If A Man Had Raised His Arm Above His Head His Hand Would
Have Been Torn Off.
It had come up so suddenly that it was like two
dogs, each springing at the throat of the other, and in a greater
degree it had something of the sound of two wild animals struggling
for life.
Volley answered volley as though with personal hate - one
crashing in upon the roll of the other, or beating it out of
recognition with the bursting roar of heavy cannon. At the same
instant all of the Turkish batteries opened with great, ponderous,
booming explosions, and the little mountain guns barked and snarled
and shrieked back at them, and the rifle volleys crackled and shot
out blistering flames, while the air was filled with invisible
express trains that shook and jarred it and crashed into one another,
bursting and shrieking and groaning. It seemed as though you were
lying in a burning forest, with giant tree trunks that had withstood
the storms of centuries crashing and falling around your ears, and
sending up great showers of sparks and flame. This lasted for five
minutes or less, and then the death-grip seemed to relax, the volleys
came brokenly, like a man panting for breath, the bullets ceased to
sound with the hiss of escaping steam, and rustled aimlessly by, and
from hill-top to hill-top the officers' whistles sounded as though a
sportsman were calling off his dogs. The Turks withdrew into the
coming night, and the Greeks lay back, panting and sweating, and
stared open-eyed at one another, like men who had looked for a moment
into hell, and had come back to the world again.
The next day was like the first, except that by five o'clock in the
afternoon the Turks appeared on our left flank, crawling across the
hills like an invasion of great ants, and the Greek army that at
Velestinos had made the two best and most dignified stands of the war
withdrew upon Halmyros, and the Turks poured into the village and
burned it, leaving nothing standing save two tall Turkish minarets
that many years before, when Thessaly belonged to the Sultan, the
Turks themselves had placed there.
I - THE ROUGH RIDERS AT GUASIMAS
On the day the American troops landed on the coast of Cuba, the
Cubans informed General Wheeler that the enemy were intrenched at
Guasimas, blocking the way to Santiago. Guasimas is not a village,
nor even a collection of houses; it is the meeting place of two
trails which join at the apex of a V, three miles from the seaport
town of Siboney, and continue merged in a single trail to Santiago.

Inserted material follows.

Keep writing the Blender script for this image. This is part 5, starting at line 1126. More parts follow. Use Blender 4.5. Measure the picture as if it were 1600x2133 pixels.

General Wheeler, guided by the Cubans, reconnoitred this trail on the
23rd of June, and with the position of the enemy fully explained to
him, returned to Siboney and informed General Young and Colonel Wood
that on the following morning he would attack the Spanish position at
Guasimas. It has been stated that at Guasimas, the Rough Riders were
trapped in an ambush, but, as the plan was discussed while I was
present, I know that so far from any ones running into an ambush,
every one of the officers concerned had a full knowledge of where he
would find the enemy, and what he was to do when he found him.